--- START ---
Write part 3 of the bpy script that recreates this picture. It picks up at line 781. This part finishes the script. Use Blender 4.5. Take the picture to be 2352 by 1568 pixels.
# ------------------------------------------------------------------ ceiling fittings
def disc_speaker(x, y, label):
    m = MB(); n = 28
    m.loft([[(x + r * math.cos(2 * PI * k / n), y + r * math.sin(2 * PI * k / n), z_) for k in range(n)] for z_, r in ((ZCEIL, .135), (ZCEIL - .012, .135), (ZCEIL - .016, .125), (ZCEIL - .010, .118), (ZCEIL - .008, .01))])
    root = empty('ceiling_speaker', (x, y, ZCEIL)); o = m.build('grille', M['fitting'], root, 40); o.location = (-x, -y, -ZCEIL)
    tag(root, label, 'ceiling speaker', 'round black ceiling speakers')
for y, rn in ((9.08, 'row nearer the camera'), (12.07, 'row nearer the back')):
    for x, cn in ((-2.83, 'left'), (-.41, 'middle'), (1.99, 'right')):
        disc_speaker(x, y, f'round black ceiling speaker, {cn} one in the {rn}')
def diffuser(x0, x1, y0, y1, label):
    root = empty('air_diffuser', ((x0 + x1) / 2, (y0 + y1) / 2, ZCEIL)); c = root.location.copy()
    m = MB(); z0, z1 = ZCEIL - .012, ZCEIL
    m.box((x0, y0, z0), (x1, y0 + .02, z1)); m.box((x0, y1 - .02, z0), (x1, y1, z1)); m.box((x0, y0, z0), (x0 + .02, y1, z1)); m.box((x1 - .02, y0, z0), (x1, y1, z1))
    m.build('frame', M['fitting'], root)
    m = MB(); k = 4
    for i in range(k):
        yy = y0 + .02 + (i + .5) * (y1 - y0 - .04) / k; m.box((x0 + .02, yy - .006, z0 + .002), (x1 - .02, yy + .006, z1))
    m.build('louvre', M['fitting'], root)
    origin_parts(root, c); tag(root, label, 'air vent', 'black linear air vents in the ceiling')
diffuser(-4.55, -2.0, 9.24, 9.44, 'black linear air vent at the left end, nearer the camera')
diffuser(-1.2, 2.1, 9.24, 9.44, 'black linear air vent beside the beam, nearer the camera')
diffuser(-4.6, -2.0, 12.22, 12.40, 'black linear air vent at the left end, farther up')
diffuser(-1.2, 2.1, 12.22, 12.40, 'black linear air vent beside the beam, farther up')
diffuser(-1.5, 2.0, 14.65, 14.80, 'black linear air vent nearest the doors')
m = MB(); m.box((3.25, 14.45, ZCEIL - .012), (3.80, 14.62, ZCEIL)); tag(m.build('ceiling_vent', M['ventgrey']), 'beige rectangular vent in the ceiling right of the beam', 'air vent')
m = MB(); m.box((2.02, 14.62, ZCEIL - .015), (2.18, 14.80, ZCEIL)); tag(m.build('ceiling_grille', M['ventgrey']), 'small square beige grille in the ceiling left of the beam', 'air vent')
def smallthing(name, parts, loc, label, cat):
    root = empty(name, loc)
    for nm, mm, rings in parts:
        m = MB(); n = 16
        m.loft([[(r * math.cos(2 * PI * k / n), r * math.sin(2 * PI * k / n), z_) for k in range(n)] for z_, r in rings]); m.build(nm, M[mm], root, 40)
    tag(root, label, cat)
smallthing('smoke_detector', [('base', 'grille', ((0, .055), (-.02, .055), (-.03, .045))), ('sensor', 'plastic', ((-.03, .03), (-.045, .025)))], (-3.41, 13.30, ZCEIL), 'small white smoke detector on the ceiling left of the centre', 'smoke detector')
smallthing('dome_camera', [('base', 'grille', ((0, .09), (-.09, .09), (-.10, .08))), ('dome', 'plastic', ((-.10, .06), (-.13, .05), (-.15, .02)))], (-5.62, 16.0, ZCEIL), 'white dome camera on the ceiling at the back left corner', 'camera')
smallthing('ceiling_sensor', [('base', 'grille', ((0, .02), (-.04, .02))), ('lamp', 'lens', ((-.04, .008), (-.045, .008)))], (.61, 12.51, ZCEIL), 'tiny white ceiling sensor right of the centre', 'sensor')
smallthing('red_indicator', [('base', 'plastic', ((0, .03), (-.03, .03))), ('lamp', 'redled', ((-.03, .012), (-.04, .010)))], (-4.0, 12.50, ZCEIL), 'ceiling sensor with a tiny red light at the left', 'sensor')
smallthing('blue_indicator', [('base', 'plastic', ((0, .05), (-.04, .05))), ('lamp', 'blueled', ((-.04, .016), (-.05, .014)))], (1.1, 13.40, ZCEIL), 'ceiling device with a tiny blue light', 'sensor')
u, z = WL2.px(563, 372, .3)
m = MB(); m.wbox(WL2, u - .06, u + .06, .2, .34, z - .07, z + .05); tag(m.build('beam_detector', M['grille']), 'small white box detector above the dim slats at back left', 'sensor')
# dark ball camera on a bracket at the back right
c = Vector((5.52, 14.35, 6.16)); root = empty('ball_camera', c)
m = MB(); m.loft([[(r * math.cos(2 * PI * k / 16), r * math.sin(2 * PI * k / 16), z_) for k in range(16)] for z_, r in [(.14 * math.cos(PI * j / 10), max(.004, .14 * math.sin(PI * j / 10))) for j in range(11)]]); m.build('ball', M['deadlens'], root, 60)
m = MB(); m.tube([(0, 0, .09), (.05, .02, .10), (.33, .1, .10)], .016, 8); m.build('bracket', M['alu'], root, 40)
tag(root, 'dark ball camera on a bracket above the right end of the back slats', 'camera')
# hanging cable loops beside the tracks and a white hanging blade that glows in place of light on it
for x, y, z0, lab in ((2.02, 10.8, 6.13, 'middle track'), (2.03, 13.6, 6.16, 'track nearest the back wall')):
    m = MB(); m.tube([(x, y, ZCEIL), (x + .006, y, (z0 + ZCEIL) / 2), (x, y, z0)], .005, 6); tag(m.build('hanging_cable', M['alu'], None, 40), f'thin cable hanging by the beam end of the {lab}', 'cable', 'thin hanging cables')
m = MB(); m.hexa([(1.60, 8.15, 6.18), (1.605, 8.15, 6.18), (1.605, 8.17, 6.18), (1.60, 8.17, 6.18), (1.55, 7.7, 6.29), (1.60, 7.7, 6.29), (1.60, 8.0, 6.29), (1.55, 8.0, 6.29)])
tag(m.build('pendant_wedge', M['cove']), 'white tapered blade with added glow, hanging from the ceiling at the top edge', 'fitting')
--- END ---
### [Task instructions]
Would you reproduce the material above in full, exactly as given?

### [Response to the task]
Write part 3 of the bpy script that recreates this picture. It picks up at line 781. This part finishes the script. Use Blender 4.5. Take the picture to be 2352 by 1568 pixels.
# ------------------------------------------------------------------ ceiling fittings
def disc_speaker(x, y, label):
    m = MB(); n = 28
    m.loft([[(x + r * math.cos(2 * PI * k / n), y + r * math.sin(2 * PI * k / n), z_) for k in range(n)] for z_, r in ((ZCEIL, .135), (ZCEIL - .012, .135), (ZCEIL - .016, .125), (ZCEIL - .010, .118), (ZCEIL - .008, .01))])
    root = empty('ceiling_speaker', (x, y, ZCEIL)); o = m.build('grille', M['fitting'], root, 40); o.location = (-x, -y, -ZCEIL)
    tag(root, label, 'ceiling speaker', 'round black ceiling speakers')
for y, rn in ((9.08, 'row nearer the camera'), (12.07, 'row nearer the back')):
    for x, cn in ((-2.83, 'left'), (-.41, 'middle'), (1.99, 'right')):
        disc_speaker(x, y, f'round black ceiling speaker, {cn} one in the {rn}')
def diffuser(x0, x1, y0, y1, label):
    root = empty('air_diffuser', ((x0 + x1) / 2, (y0 + y1) / 2, ZCEIL)); c = root.location.copy()
    m = MB(); z0, z1 = ZCEIL - .012, ZCEIL
    m.box((x0, y0, z0), (x1, y0 + .02, z1)); m.box((x0, y1 - .02, z0), (x1, y1, z1)); m.box((x0, y0, z0), (x0 + .02, y1, z1)); m.box((x1 - .02, y0, z0), (x1, y1, z1))
    m.build('frame', M['fitting'], root)
    m = MB(); k = 4
    for i in range(k):
        yy = y0 + .02 + (i + .5) * (y1 - y0 - .04) / k; m.box((x0 + .02, yy - .006, z0 + .002), (x1 - .02, yy + .006, z1))
    m.build('louvre', M['fitting'], root)
    origin_parts(root, c); tag(root, label, 'air vent', 'black linear air vents in the ceiling')
diffuser(-4.55, -2.0, 9.24, 9.44, 'black linear air vent at the left end, nearer the camera')
diffuser(-1.2, 2.1, 9.24, 9.44, 'black linear air vent beside the beam, nearer the camera')
diffuser(-4.6, -2.0, 12.22, 12.40, 'black linear air vent at the left end, farther up')
diffuser(-1.2, 2.1, 12.22, 12.40, 'black linear air vent beside the beam, farther up')
diffuser(-1.5, 2.0, 14.65, 14.80, 'black linear air vent nearest the doors')
m = MB(); m.box((3.25, 14.45, ZCEIL - .012), (3.80, 14.62, ZCEIL)); tag(m.build('ceiling_vent', M['ventgrey']), 'beige rectangular vent in the ceiling right of the beam', 'air vent')
m = MB(); m.box((2.02, 14.62, ZCEIL - .015), (2.18, 14.80, ZCEIL)); tag(m.build('ceiling_grille', M['ventgrey']), 'small square beige grille in the ceiling left of the beam', 'air vent')
def smallthing(name, parts, loc, label, cat):
    root = empty(name, loc)
    for nm, mm, rings in parts:
        m = MB(); n = 16
        m.loft([[(r * math.cos(2 * PI * k / n), r * math.sin(2 * PI * k / n), z_) for k in range(n)] for z_, r in rings]); m.build(nm, M[mm], root, 40)
    tag(root, label, cat)
smallthing('smoke_detector', [('base', 'grille', ((0, .055), (-.02, .055), (-.03, .045))), ('sensor', 'plastic', ((-.03, .03), (-.045, .025)))], (-3.41, 13.30, ZCEIL), 'small white smoke detector on the ceiling left of the centre', 'smoke detector')
smallthing('dome_camera', [('base', 'grille', ((0, .09), (-.09, .09), (-.10, .08))), ('dome', 'plastic', ((-.10, .06), (-.13, .05), (-.15, .02)))], (-5.62, 16.0, ZCEIL), 'white dome camera on the ceiling at the back left corner', 'camera')
smallthing('ceiling_sensor', [('base', 'grille', ((0, .02), (-.04, .02))), ('lamp', 'lens', ((-.04, .008), (-.045, .008)))], (.61, 12.51, ZCEIL), 'tiny white ceiling sensor right of the centre', 'sensor')
smallthing('red_indicator', [('base', 'plastic', ((0, .03), (-.03, .03))), ('lamp', 'redled', ((-.03, .012), (-.04, .010)))], (-4.0, 12.50, ZCEIL), 'ceiling sensor with a tiny red light at the left', 'sensor')
smallthing('blue_indicator', [('base', 'plastic', ((0, .05), (-.04, .05))), ('lamp', 'blueled', ((-.04, .016), (-.05, .014)))], (1.1, 13.40, ZCEIL), 'ceiling device with a tiny blue light', 'sensor')
u, z = WL2.px(563, 372, .3)
m = MB(); m.wbox(WL2, u - .06, u + .06, .2, .34, z - .07, z + .05); tag(m.build('beam_detector', M['grille']), 'small white box detector above the dim slats at back left', 'sensor')
# dark ball camera on a bracket at the back right
c = Vector((5.52, 14.35, 6.16)); root = empty('ball_camera', c)
m = MB(); m.loft([[(r * math.cos(2 * PI * k / 16), r * math.sin(2 * PI * k / 16), z_) for k in range(16)] for z_, r in [(.14 * math.cos(PI * j / 10), max(.004, .14 * math.sin(PI * j / 10))) for j in range(11)]]); m.build('ball', M['deadlens'], root, 60)
m = MB(); m.tube([(0, 0, .09), (.05, .02, .10), (.33, .1, .10)], .016, 8); m.build('bracket', M['alu'], root, 40)
tag(root, 'dark ball camera on a bracket above the right end of the back slats', 'camera')
# hanging cable loops beside the tracks and a white hanging blade that glows in place of light on it
for x, y, z0, lab in ((2.02, 10.8, 6.13, 'middle track'), (2.03, 13.6, 6.16, 'track nearest the back wall')):
    m = MB(); m.tube([(x, y, ZCEIL), (x + .006, y, (z0 + ZCEIL) / 2), (x, y, z0)], .005, 6); tag(m.build('hanging_cable', M['alu'], None, 40), f'thin cable hanging by the beam end of the {lab}', 'cable', 'thin hanging cables')
m = MB(); m.hexa([(1.60, 8.15, 6.18), (1.605, 8.15, 6.18), (1.605, 8.17, 6.18), (1.60, 8.17, 6.18), (1.55, 7.7, 6.29), (1.60, 7.7, 6.29), (1.60, 8.0, 6.29), (1.55, 8.0, 6.29)])
tag(m.build('pendant_wedge', M['cove']), 'white tapered blade with added glow, hanging from the ceiling at the top edge', 'fitting')